What you're saying about being close to the lands is, I think, more often true than not, but it's not universally true. See the letter from Berger in the first post of the thread here about loading VLD's, for one example. They've found up to 0.15" off the lands to be best with those.

In a less extreme example, Dan Hackett, writing in the Precision Shooting Reloading guide, describes how, in switching to loading 50 grain Noslers in a .220 Swift one day, he accidentally turned the micrometer adjustment on his seating die the wrong way and got 20 rounds loaded 0.050" off the lands instead of his intended 0.020" off the lands, a number that he'd just always assumed would be about best. He considered pulling the bullets, but decided just to shoot them in practice.
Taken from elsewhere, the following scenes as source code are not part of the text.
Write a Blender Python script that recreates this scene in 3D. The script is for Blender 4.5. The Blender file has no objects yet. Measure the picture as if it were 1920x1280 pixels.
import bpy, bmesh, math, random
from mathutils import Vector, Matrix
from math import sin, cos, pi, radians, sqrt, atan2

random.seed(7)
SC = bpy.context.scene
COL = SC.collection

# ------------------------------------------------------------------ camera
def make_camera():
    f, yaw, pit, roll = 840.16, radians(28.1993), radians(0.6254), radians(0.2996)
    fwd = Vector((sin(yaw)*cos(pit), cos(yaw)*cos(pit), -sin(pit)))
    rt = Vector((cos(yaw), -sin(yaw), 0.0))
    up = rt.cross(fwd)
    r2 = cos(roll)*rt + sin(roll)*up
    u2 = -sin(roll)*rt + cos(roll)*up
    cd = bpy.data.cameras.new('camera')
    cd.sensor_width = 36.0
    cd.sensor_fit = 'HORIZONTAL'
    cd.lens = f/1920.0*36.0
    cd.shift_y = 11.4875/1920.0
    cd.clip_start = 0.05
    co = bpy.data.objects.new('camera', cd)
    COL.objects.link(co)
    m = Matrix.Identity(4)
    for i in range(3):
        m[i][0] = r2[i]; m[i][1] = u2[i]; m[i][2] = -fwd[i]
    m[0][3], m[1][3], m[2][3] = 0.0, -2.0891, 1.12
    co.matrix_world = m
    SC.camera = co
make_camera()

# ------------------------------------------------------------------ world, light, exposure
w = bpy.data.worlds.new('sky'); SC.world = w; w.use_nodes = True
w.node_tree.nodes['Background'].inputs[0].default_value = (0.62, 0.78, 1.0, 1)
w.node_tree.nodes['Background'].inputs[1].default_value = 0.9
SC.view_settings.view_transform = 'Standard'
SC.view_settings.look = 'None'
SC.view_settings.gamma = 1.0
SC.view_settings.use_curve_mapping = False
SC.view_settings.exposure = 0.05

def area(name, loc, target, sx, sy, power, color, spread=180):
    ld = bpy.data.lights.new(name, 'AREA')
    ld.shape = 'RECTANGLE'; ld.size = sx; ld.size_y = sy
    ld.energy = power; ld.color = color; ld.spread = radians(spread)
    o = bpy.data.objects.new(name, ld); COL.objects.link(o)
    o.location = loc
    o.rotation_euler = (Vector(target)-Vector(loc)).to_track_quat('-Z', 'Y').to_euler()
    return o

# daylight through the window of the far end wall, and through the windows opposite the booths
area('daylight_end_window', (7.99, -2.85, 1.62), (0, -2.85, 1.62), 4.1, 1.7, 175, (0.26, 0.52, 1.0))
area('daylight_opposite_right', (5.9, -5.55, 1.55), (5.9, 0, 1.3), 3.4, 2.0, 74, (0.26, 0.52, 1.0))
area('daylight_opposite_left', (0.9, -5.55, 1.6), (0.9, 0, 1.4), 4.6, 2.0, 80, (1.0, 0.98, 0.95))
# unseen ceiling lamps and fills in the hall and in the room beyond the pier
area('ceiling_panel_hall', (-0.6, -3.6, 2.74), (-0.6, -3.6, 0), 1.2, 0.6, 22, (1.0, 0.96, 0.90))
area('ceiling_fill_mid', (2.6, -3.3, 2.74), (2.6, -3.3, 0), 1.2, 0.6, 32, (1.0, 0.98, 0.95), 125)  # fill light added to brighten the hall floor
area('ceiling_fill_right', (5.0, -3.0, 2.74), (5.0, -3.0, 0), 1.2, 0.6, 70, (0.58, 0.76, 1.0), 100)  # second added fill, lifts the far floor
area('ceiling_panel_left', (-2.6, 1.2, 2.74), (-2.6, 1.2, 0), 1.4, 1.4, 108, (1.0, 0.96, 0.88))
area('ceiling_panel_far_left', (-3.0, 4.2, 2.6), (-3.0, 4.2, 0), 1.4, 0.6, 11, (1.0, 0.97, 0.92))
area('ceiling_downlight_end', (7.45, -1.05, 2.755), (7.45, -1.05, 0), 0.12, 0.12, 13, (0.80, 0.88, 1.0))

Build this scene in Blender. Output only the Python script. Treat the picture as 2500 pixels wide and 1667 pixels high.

To his amazement, that gun, with which he'd never previously been able to get 5-shot groups under 3/8", turned in two 1/4" groups and two bughole groups in the low 1's with those 20 rounds.

So, you never know until you try.
 

Hoggrydr11

New member
opinions on .223 load

Does anyone else use Hodgdon H322 besides me? I think it works great in plinkers with 55grain fmjbt.
 
H322 is a good powder in this application. Reloader 10X, at about 5% lower charge weight gives essentially identical performance in the lots I have of these two. Though, for plinkers, with that bullet weight about 11% less H4198 than H322 will get about the same peak pressure and barrel time for a little less cost. You do give up about 100 fps, but for plinking that's not usually a factor.
 

Dave R

New member
Why the magnum primer? Such a small cartridge to use a magnum primer, I just want to know how much benefit it really gives you.
Great explanations given already. I'll just add that Speer No. 13 manual specifies the magnum primer for .223 loads with H335.